Why Is Fourier Transform Used in Diagonalizing Operators in Mean Field Theory?

[tirrel]

Hi...

I hope somebody can help me...

Studying mean field theory in a passage it was necessary to calcolate the inverse of this operator defined on Z^2:

$A(I,K)=-J\sum_e \delta(I,K-e)+1/(\beta)*\delta(I,K)$

where I,K pass all ZxZ and the sum on $e$ is a sum on the for basis vectors e_1,e_2,...,e_4. $\delta(A,B)$ is the usual delta function. $J$ and $\beta$ are constants.

well my book tries to compute $A'(q,p)$ as the discrete time Fourier transform of $A(I,K)$... then finds a certain function $g$ which respects this equation $A'(q,p)*g(q,p)=\delta(q-p)$ and anti-transforms it, pretending thus to find an integral representation of the inverse matrix...

unluckily I don't see why this passage is true... does anybody can help me?

 

[tirrel]

I apologize... but I don't know how to write better the formulas...

anyway, pheraps this topic had to be written on the section about field theory... sorry... I'm a newbye!

 

[Gokul43201]

Replace the $ signs with tex tags (or itex for inline typesetting).

Example (click to see code): $$A(I,K)=-J\sum_e \delta(I,K-e)+1/(\beta)*\delta(I,K)$$

PS: Also, when asking questions about a specific text, it may be useful to cite the text and the page/chapter where the passage is found.

 

[tirrel]

thank you Gokul...

I found this passage in the pdf file of a teacher of an other university, but unluckily it is not written in english...

Anyway similar questions (more or less) arise here:

-Itzykson Drouffe... "Statysitical field theory", pag. 128. How can I pass from formula 59 to formula 60?

- G.Parisi... "Statystical field theory", chap.3 (mean field)... at the beginning of the chapter (haven't got the book with me right now!) there is written exactly the same operator I wrote in the first message;

 

[tirrel]

Ok... I guess I solved... thank u for the attention... if anyone is interested, I'll post what I've understood...

 

[lbrits]

The general story is as follows.

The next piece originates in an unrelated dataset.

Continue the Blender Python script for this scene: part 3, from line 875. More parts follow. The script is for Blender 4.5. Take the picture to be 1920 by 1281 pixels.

You can think of your operator as a matrix where the real space coordinates are it's indices. To find the inverse of that matrix is in general difficult. But the inverse of a diagonal matrix is of course easy (simply 1/every component along the diagonal).

To take a general matrix and render it as a diagonal matrix is the process of diagonalization. But diagonalization is simply "picking a basis" in which the matrix is diagonal, i.e., finding it's eigenvectors and eigenvalues.

Fourier transforming is simply "picking a basis" and writing the object as a linear combination in that basis, and usually operators that are translation invariant in position space become diagonal in Fourier space.

I hope this has clarified things. I don't know the exact problem you are looking at, but this is a fairly general concept.